» **TASK GOAL**:
Give again, word for word, the lines below that run from the line with "Write a Blender" through the line with "COL = S.collection". Drop the pictures.

» **ITEMS**:
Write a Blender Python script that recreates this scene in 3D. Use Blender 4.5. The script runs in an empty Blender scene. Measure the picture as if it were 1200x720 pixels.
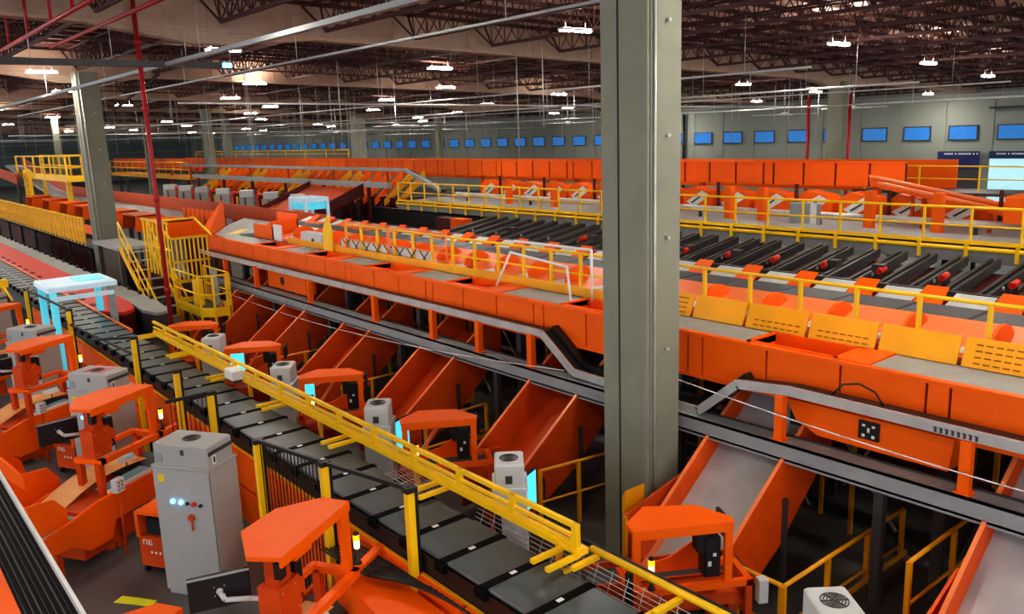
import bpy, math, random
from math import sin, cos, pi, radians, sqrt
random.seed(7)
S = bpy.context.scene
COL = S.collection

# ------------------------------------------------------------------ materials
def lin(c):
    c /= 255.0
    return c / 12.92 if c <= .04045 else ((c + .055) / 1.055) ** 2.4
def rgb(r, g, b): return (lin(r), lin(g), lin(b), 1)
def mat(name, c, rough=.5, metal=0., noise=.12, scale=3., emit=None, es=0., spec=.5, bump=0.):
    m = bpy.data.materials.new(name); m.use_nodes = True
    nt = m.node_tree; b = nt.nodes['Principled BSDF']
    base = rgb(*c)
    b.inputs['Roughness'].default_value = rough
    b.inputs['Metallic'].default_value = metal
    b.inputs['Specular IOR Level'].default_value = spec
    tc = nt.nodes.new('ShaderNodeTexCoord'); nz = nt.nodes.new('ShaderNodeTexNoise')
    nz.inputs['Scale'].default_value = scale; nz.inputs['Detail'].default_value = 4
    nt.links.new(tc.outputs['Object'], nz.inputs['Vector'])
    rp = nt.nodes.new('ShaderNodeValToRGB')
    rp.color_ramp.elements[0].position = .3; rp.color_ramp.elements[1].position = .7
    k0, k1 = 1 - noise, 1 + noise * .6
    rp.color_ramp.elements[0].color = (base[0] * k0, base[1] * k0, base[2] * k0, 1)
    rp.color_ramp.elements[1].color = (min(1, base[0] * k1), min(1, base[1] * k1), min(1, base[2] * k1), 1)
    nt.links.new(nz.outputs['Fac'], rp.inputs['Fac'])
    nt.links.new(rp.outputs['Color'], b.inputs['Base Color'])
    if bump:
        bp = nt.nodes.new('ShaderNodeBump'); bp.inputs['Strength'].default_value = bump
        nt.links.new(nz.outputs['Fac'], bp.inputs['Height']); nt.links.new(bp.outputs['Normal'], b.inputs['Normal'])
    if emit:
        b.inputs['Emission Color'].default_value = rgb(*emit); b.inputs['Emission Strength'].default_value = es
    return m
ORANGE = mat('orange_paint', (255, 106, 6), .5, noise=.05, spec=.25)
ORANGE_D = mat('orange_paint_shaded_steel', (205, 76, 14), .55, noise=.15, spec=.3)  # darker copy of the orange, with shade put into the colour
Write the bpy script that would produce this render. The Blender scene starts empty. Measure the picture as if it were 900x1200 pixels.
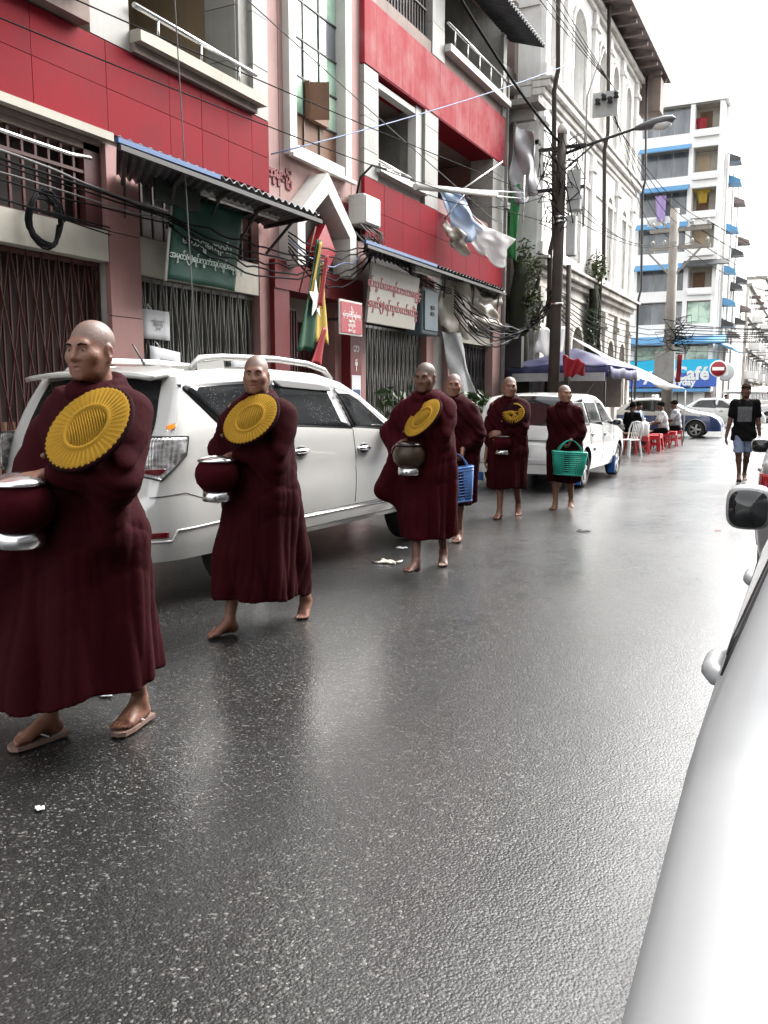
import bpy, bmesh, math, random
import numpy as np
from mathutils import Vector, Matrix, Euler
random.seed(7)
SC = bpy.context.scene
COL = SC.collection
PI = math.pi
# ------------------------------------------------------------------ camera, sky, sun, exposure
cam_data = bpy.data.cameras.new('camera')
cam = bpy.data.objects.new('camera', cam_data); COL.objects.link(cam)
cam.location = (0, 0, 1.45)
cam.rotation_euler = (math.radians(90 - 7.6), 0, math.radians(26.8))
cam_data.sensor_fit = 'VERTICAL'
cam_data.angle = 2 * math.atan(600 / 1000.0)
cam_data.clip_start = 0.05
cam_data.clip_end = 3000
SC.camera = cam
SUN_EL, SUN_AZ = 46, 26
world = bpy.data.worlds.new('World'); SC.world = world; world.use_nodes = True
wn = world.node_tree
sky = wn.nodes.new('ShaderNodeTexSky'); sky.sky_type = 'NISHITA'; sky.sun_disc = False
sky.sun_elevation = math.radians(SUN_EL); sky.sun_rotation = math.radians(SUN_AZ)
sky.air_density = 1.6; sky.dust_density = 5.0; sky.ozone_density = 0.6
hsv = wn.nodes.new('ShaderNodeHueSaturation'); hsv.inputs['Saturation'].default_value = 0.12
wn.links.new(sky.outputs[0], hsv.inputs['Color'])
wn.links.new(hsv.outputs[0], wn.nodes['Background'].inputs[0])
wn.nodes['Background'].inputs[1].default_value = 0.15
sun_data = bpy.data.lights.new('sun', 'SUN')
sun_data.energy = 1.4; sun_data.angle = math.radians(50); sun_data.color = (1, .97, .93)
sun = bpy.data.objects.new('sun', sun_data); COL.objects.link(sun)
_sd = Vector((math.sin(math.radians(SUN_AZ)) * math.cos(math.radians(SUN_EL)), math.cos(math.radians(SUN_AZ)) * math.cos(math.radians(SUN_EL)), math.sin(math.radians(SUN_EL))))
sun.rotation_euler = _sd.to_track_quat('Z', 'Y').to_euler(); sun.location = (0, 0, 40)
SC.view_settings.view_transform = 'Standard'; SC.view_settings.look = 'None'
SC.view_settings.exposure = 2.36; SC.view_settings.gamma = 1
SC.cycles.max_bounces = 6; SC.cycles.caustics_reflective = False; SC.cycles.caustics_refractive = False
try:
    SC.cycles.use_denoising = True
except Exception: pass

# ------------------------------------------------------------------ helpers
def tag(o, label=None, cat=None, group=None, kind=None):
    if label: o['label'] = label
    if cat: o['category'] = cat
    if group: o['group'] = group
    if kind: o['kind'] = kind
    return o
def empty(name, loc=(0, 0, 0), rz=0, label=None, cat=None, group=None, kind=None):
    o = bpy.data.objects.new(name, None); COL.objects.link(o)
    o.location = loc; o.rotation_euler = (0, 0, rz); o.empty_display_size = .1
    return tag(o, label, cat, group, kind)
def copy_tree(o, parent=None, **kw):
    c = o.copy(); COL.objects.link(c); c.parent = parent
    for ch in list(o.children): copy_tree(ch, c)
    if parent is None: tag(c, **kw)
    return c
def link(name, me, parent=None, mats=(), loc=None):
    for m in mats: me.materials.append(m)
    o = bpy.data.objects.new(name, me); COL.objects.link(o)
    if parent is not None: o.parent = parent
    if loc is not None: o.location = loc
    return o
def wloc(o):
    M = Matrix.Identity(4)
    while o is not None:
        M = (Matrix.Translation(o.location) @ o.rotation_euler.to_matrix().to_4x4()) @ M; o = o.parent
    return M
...
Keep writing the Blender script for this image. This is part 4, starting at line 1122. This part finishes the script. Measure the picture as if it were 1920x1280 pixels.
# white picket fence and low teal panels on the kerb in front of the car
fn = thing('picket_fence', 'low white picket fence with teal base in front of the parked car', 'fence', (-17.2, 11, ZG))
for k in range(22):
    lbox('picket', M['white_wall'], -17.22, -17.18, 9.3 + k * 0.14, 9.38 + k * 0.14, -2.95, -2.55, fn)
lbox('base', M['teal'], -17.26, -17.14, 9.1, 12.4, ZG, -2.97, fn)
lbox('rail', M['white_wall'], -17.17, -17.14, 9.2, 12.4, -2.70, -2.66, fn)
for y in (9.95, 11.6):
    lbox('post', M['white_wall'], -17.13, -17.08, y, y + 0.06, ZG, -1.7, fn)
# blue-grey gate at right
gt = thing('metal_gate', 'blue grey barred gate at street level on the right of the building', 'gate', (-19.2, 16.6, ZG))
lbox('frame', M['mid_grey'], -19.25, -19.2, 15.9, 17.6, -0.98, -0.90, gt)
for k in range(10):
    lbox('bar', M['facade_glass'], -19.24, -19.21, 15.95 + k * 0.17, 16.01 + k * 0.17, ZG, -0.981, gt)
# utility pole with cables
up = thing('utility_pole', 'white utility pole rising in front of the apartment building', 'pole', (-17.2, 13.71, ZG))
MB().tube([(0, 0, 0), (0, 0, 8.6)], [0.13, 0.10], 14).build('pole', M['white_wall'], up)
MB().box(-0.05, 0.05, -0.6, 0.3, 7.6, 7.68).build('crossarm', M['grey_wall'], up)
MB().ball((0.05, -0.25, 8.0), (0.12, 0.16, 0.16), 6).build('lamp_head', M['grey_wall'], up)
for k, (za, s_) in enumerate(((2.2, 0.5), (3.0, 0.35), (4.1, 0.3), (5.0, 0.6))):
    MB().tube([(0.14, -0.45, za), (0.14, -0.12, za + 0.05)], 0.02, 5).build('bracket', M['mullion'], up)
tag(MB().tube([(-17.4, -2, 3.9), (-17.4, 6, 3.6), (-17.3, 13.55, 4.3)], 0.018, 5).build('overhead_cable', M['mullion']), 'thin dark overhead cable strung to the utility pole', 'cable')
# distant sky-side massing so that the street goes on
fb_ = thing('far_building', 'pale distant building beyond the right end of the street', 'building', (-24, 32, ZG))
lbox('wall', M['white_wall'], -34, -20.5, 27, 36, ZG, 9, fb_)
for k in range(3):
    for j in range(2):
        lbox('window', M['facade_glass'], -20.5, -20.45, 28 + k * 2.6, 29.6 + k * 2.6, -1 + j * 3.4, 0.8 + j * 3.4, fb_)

» **SOLVED EXERCISE**:
Write a Blender Python script that recreates this scene in 3D. Use Blender 4.5. The script runs in an empty Blender scene. Measure the picture as if it were 1200x720 pixels.
import bpy, math, random
from math import sin, cos, pi, radians, sqrt
random.seed(7)
S = bpy.context.scene
COL = S.collection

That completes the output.